▸ Scripts that build scenes:
--
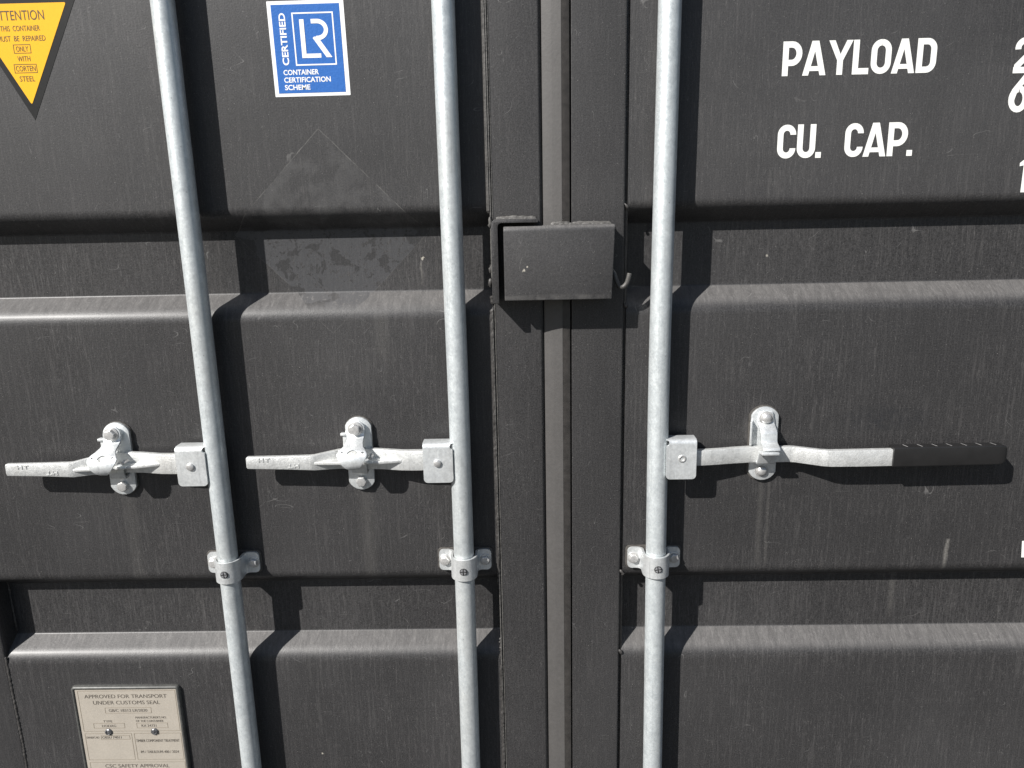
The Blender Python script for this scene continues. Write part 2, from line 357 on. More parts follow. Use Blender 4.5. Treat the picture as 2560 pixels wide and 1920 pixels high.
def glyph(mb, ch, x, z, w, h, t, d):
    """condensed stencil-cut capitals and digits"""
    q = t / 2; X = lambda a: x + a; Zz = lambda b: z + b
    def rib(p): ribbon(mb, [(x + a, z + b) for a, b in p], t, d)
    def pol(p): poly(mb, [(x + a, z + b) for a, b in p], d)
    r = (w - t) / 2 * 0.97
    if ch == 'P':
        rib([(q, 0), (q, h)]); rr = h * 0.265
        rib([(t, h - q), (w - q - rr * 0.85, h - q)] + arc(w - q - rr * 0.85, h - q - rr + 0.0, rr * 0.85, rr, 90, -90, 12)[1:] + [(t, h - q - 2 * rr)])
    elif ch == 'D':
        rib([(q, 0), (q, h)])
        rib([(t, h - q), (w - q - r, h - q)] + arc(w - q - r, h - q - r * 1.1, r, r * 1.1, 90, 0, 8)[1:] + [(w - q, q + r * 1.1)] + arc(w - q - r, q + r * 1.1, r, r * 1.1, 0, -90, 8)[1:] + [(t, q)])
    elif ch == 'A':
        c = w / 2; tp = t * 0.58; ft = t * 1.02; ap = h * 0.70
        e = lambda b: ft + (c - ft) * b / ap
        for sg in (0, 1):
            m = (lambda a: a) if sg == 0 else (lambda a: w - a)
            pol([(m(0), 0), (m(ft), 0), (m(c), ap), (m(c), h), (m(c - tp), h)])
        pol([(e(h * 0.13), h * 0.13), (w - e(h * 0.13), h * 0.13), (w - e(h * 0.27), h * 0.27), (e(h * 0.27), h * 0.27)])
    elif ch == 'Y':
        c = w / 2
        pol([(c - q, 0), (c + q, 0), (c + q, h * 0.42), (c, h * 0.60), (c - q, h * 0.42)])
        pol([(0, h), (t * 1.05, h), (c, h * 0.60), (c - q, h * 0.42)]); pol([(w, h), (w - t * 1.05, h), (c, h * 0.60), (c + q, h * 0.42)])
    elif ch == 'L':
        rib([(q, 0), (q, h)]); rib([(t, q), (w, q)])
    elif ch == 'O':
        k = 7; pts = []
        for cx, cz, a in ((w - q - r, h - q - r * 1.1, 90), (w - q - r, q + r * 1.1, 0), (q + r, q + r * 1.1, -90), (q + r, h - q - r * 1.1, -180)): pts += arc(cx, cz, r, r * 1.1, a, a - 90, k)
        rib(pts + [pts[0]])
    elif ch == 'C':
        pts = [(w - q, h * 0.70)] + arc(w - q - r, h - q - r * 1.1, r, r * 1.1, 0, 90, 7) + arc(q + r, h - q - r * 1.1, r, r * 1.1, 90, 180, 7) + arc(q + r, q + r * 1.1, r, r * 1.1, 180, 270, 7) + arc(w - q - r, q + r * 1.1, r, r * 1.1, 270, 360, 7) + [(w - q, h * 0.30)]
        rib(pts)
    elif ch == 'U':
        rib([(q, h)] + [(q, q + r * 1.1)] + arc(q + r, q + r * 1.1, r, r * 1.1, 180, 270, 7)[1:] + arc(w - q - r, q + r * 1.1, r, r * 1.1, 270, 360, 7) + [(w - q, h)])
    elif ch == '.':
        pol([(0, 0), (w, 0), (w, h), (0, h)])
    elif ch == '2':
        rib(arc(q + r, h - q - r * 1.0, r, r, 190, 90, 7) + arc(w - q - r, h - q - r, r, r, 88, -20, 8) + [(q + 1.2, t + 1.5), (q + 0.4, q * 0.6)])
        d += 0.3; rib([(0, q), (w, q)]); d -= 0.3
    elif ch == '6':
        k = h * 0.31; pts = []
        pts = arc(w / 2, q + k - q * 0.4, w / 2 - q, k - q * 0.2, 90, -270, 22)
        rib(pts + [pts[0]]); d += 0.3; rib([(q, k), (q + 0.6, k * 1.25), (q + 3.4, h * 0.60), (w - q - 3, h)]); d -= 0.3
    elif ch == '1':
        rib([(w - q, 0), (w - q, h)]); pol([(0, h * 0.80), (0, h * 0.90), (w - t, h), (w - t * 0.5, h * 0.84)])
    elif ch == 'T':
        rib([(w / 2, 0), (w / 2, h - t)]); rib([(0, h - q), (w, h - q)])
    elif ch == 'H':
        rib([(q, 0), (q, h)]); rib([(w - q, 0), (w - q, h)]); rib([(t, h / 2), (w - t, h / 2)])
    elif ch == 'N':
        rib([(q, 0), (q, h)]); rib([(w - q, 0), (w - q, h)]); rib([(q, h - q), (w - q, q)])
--
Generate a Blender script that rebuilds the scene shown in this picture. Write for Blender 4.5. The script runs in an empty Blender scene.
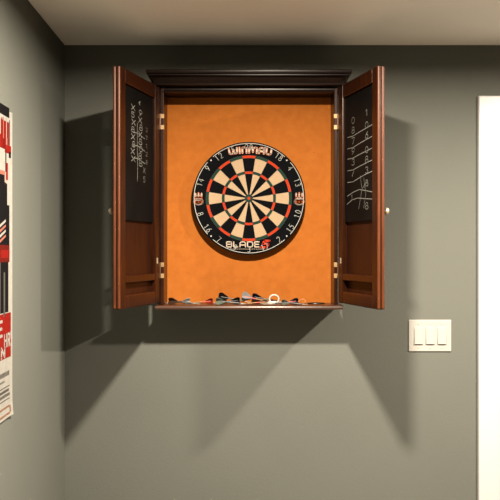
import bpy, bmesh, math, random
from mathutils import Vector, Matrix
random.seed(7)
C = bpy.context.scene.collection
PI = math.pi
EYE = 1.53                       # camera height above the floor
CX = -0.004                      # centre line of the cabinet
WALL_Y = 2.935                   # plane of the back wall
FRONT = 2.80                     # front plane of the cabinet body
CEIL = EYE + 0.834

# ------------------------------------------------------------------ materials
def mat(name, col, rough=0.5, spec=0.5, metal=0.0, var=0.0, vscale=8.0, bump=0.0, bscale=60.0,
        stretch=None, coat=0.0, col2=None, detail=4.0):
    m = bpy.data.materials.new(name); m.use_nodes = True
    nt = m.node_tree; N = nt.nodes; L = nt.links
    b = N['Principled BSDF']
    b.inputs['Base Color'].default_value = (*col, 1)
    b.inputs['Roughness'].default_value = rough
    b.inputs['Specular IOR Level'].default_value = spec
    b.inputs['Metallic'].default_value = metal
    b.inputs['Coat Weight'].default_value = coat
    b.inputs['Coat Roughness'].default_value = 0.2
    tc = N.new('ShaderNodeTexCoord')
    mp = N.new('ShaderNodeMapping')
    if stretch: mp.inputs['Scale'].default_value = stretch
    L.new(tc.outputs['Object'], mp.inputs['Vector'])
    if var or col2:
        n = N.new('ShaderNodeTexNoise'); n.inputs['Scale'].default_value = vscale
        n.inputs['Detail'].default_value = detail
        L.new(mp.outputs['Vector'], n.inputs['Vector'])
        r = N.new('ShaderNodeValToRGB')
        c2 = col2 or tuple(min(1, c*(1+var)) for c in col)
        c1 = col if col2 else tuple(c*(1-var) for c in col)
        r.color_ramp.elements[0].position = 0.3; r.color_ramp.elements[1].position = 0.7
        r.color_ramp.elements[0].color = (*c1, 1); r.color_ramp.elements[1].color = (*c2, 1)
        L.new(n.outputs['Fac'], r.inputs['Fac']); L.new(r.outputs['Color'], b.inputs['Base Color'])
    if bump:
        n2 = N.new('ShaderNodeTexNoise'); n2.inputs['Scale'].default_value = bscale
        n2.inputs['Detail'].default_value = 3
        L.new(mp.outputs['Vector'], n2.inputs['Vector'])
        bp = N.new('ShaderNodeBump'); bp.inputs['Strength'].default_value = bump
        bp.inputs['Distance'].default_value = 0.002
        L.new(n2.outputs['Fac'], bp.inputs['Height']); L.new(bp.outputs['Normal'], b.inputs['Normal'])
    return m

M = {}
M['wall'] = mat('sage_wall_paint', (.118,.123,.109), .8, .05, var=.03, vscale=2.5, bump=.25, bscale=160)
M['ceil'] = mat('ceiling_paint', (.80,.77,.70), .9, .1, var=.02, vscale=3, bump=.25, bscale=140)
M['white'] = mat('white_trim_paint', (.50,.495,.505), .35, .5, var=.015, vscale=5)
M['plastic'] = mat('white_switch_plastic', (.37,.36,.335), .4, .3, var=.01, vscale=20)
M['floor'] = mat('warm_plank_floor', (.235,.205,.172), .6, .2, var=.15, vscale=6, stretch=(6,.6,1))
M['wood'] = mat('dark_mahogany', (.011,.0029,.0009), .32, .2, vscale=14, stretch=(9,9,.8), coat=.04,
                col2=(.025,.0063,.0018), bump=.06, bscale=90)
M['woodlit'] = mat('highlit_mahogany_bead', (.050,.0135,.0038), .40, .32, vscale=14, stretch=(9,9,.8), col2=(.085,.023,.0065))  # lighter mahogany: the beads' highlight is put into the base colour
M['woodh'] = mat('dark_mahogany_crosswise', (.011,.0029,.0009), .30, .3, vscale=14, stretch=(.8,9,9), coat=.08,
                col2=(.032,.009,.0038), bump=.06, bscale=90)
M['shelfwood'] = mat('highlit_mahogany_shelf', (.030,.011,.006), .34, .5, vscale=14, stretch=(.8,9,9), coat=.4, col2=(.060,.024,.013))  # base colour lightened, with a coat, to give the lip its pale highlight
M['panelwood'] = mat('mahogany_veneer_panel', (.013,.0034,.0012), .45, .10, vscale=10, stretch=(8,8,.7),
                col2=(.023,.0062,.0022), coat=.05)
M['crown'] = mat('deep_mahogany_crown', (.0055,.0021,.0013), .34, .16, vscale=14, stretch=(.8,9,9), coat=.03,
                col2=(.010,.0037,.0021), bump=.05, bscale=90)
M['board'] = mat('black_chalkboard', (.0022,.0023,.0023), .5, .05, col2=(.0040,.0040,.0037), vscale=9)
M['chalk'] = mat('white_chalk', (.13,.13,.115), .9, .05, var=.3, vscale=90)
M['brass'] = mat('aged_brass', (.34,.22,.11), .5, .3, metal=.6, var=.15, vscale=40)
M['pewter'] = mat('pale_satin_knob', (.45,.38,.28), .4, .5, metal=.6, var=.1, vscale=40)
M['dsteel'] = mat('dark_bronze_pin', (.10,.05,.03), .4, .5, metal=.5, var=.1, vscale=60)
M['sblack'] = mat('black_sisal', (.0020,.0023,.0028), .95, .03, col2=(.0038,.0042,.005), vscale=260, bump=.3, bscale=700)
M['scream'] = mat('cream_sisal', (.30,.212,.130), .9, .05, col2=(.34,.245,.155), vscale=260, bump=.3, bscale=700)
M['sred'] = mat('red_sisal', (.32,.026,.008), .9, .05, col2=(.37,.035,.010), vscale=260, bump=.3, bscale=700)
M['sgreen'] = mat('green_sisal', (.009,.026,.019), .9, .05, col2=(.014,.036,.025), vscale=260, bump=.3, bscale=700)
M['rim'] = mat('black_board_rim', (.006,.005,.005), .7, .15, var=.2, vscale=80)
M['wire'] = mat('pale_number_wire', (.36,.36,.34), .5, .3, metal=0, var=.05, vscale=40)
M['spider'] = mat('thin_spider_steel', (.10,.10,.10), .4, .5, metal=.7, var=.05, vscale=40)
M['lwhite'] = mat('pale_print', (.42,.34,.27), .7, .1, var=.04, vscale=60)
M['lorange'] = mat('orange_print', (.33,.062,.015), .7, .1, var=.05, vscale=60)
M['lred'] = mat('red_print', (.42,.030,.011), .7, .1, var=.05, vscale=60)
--
Above are some records. Output exactly the lines from the one that contains "Generate a Blender" to the one that contains "CEIL = EYE + 0.834", keeping both, and omit the pictures.

Generate a Blender script that rebuilds the scene shown in this picture. Write for Blender 4.5. The script runs in an empty Blender scene.
import bpy, bmesh, math, random
from mathutils import Vector, Matrix
random.seed(7)
C = bpy.context.scene.collection
PI = math.pi
EYE = 1.53                       # camera height above the floor
CX = -0.004                      # centre line of the cabinet
WALL_Y = 2.935                   # plane of the back wall
FRONT = 2.80                     # front plane of the cabinet body
CEIL = EYE + 0.834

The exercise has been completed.